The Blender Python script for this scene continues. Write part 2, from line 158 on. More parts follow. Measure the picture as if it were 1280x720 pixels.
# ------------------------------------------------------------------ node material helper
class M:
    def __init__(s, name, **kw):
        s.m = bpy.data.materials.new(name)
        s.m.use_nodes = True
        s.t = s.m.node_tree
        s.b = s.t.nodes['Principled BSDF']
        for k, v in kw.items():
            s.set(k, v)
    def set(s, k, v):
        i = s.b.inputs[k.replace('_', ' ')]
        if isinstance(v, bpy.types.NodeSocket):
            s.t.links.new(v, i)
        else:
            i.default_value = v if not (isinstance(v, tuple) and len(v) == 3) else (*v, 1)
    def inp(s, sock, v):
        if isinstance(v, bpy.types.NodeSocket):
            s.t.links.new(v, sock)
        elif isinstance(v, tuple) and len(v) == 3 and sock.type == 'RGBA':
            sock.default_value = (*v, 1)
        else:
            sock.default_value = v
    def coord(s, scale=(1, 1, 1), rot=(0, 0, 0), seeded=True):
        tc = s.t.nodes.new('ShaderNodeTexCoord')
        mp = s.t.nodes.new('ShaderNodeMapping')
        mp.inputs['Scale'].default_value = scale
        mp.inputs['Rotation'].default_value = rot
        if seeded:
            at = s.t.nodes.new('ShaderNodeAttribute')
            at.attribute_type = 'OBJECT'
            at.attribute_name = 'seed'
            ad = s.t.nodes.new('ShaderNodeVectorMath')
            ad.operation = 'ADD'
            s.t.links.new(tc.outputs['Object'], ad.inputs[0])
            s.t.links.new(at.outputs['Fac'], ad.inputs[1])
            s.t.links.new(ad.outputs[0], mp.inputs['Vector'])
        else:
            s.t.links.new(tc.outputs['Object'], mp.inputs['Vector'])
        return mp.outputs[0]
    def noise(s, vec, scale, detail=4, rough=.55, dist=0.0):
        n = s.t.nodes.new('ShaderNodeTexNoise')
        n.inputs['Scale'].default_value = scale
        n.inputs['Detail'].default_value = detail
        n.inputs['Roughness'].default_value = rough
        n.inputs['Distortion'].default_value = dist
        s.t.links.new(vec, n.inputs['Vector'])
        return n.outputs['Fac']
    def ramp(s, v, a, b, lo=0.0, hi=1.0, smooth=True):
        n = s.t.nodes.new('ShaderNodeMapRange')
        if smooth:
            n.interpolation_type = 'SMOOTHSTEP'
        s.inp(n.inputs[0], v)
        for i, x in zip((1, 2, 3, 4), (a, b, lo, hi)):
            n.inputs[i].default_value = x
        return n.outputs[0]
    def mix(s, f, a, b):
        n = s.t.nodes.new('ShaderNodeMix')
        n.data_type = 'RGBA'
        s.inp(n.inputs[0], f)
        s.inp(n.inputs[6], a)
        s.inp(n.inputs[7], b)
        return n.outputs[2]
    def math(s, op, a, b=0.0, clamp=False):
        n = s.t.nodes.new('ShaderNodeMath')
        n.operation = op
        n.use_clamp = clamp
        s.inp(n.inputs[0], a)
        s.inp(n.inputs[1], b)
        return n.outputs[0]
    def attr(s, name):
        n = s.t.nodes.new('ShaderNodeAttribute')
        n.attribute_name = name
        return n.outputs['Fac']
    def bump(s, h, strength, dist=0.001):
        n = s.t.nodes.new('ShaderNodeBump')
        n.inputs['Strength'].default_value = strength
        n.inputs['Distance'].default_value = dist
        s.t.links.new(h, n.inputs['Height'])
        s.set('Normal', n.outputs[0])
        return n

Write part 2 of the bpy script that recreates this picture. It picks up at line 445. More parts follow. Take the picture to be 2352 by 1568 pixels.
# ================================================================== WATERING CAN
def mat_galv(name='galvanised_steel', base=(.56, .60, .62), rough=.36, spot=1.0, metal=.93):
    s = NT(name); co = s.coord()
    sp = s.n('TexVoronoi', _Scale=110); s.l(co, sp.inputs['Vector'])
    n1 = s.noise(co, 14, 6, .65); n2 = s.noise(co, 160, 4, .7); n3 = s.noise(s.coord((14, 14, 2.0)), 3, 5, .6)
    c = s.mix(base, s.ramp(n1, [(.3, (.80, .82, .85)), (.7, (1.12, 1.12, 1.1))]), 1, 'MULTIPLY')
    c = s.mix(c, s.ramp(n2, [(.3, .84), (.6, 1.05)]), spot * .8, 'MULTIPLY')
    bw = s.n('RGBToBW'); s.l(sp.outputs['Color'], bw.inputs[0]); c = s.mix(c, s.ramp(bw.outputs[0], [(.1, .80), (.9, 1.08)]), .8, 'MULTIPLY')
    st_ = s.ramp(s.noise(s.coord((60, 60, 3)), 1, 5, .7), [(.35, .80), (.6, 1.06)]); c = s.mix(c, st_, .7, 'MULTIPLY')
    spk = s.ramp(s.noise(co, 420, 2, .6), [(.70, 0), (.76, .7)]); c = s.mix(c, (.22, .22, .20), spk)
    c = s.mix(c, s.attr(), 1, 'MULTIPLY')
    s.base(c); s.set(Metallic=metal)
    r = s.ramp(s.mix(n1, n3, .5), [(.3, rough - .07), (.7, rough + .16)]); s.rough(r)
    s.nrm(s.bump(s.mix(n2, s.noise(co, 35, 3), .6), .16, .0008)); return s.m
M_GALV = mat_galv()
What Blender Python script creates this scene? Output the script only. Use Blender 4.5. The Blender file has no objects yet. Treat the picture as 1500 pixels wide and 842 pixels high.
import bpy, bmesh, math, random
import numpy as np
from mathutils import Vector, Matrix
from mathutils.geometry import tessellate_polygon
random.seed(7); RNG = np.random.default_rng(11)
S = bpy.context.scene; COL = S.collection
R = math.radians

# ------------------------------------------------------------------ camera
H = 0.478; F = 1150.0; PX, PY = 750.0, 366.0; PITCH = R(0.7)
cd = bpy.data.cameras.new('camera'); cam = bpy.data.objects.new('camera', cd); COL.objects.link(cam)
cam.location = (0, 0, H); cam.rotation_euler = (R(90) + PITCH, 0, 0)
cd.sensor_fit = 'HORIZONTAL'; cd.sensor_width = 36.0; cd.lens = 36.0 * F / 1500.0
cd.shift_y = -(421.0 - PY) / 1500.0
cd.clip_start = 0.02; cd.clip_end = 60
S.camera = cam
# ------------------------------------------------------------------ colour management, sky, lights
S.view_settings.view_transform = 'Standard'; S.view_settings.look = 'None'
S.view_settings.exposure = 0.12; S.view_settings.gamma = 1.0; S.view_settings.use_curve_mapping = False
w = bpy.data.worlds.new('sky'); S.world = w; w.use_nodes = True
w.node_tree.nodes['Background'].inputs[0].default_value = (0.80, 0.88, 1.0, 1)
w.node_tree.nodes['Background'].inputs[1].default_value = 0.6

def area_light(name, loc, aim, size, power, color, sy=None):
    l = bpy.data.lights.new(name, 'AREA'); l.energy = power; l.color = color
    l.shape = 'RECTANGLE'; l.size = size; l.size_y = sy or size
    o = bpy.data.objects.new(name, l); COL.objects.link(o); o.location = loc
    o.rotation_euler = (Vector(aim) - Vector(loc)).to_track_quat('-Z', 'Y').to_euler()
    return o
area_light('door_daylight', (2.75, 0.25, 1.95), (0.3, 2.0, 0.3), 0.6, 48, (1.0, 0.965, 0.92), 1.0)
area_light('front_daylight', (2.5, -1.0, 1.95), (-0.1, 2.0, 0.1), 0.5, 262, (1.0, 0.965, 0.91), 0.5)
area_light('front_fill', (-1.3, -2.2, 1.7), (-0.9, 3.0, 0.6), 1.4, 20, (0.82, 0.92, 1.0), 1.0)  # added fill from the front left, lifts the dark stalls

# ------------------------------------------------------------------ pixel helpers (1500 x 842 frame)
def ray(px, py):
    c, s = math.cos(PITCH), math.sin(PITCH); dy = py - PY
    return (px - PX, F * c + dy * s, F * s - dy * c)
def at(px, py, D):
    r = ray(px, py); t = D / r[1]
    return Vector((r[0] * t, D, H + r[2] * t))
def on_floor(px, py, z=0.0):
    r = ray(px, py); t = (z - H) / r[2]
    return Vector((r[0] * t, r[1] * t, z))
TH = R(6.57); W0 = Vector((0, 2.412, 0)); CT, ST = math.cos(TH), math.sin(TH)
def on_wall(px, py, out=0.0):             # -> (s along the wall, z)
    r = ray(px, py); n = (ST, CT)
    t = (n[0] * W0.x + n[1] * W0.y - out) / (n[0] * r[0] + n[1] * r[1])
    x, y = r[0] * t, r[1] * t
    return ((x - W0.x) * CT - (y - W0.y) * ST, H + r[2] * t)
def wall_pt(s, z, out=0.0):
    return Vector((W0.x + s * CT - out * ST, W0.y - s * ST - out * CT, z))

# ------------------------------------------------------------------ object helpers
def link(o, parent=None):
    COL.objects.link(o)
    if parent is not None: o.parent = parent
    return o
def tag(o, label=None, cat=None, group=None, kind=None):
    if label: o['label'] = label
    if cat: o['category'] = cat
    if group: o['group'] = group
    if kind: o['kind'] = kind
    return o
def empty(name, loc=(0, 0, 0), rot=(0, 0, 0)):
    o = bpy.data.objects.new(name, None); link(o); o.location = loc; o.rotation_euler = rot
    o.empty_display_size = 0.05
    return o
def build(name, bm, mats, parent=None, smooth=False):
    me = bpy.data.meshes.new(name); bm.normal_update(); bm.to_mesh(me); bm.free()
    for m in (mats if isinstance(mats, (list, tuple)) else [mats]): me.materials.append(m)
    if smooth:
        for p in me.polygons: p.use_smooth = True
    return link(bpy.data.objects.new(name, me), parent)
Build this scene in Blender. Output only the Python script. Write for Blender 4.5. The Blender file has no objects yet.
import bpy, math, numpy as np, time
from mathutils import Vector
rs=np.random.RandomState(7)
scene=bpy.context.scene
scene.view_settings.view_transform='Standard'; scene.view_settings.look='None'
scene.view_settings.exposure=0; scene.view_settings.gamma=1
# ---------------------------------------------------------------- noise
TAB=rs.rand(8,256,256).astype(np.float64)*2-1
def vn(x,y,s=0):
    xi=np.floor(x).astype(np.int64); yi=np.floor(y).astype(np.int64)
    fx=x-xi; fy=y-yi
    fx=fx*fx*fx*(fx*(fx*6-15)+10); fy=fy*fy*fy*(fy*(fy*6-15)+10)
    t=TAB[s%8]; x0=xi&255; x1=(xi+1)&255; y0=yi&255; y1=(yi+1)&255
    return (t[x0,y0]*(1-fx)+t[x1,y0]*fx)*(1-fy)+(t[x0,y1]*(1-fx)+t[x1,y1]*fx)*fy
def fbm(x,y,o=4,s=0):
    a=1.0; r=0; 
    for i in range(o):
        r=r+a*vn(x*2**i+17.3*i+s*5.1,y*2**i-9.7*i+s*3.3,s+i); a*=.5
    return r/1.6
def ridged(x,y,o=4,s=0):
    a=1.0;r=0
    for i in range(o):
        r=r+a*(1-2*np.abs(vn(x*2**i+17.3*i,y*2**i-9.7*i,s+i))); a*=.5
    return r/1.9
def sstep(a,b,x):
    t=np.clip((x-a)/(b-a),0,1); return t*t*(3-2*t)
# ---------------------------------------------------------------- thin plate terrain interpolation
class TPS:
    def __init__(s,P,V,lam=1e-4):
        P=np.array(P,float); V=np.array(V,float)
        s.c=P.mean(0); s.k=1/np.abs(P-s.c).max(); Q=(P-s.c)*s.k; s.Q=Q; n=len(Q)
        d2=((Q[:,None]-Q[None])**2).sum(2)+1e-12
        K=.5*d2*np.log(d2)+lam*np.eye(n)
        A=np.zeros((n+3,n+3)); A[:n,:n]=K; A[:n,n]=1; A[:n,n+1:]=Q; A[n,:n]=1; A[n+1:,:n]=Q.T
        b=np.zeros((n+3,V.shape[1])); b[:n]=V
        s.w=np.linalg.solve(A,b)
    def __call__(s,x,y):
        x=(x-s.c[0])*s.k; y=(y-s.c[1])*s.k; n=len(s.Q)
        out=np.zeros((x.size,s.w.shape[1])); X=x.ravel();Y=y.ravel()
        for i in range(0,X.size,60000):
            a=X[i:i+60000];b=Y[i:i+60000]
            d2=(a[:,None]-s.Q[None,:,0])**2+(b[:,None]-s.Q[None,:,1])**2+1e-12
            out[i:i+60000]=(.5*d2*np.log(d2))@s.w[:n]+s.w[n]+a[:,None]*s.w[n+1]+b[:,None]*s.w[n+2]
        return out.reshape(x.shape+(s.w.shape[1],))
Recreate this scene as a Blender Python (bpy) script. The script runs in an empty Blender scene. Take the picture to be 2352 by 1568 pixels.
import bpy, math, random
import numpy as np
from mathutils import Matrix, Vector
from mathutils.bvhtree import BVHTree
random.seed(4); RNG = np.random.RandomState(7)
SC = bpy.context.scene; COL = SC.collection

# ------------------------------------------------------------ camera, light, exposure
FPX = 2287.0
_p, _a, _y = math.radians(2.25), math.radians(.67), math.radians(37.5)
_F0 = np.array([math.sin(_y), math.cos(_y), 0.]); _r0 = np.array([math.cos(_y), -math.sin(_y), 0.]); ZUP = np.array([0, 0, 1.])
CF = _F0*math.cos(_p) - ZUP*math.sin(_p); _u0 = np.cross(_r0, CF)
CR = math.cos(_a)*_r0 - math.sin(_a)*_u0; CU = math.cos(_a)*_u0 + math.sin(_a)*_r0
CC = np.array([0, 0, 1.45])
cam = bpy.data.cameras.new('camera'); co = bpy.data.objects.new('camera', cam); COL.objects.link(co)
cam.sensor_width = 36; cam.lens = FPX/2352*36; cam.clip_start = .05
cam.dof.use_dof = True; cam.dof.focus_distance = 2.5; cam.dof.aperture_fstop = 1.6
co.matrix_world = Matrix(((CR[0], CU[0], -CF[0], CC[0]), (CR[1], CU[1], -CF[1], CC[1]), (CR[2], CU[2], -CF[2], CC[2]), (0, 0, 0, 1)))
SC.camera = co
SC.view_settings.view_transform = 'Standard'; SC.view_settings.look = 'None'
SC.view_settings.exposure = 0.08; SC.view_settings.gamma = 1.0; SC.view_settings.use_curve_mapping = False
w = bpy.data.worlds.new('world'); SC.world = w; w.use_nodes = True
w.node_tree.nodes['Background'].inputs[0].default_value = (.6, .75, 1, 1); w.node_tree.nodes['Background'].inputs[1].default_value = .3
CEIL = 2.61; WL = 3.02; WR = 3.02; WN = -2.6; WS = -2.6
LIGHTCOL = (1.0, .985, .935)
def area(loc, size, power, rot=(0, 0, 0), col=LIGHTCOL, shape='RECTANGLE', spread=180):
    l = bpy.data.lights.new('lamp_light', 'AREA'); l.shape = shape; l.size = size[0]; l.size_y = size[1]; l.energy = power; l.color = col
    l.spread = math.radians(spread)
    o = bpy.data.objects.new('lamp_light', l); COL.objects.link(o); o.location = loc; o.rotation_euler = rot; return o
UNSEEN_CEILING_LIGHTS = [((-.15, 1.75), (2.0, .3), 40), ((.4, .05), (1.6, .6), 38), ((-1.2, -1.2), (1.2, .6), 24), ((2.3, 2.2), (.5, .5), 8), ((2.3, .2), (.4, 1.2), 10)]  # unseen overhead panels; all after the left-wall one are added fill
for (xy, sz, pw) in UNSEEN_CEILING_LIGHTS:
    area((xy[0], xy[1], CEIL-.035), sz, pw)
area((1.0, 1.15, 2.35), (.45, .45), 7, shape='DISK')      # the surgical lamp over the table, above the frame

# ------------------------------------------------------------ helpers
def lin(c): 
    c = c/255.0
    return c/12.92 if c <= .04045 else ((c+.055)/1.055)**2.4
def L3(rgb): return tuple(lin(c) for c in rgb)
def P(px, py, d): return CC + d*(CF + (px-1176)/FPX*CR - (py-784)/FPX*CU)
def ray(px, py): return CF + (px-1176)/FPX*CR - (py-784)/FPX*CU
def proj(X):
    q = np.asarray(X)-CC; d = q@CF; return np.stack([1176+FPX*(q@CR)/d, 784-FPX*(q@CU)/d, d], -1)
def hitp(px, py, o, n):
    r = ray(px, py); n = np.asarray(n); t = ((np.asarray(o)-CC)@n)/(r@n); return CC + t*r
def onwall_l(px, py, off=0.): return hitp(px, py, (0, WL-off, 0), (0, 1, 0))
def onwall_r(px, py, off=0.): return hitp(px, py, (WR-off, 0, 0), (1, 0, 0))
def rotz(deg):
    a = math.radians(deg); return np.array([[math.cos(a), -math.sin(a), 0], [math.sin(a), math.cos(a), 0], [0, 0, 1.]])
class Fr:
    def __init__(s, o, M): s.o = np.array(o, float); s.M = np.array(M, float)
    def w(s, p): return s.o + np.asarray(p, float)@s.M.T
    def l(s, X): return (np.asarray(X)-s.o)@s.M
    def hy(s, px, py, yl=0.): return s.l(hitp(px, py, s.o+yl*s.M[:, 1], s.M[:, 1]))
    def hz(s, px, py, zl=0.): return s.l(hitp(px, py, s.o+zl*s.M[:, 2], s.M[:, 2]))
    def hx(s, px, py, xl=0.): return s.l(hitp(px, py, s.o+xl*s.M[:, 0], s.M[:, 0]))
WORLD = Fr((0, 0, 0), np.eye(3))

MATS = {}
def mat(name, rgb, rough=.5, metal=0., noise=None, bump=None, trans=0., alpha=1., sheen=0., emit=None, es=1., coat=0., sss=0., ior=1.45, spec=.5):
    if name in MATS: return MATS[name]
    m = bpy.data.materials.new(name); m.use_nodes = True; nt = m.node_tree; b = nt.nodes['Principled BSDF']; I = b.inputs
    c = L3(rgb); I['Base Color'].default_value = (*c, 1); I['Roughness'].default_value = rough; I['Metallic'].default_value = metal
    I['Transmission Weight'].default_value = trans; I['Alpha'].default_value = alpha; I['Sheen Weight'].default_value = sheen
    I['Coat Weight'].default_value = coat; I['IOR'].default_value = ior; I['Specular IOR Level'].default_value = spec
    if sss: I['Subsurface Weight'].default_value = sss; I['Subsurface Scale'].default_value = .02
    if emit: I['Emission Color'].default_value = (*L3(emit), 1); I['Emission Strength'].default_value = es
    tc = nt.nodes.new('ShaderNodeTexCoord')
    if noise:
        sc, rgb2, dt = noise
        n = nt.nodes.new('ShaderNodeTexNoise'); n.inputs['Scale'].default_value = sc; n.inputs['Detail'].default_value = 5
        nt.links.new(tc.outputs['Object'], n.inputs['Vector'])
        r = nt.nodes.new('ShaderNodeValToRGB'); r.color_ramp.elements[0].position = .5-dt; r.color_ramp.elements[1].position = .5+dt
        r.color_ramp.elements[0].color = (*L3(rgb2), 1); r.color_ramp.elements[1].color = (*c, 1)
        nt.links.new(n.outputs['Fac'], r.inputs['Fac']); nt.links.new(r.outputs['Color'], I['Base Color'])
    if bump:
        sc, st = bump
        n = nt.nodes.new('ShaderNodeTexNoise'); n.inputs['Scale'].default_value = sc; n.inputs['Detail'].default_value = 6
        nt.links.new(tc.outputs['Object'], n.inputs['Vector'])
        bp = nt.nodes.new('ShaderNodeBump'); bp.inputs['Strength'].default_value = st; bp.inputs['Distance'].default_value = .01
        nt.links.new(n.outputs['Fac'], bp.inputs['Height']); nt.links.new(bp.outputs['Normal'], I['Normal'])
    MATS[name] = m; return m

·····

Check each line of the records above for "Take", and copy those that have it.

Write part 2 of the bpy script that recreates this picture. It picks up at line 445. More parts follow. Take the picture to be 2352 by 1568 pixels.
Recreate this scene as a Blender Python (bpy) script. The script runs in an empty Blender scene. Take the picture to be 2352 by 1568 pixels.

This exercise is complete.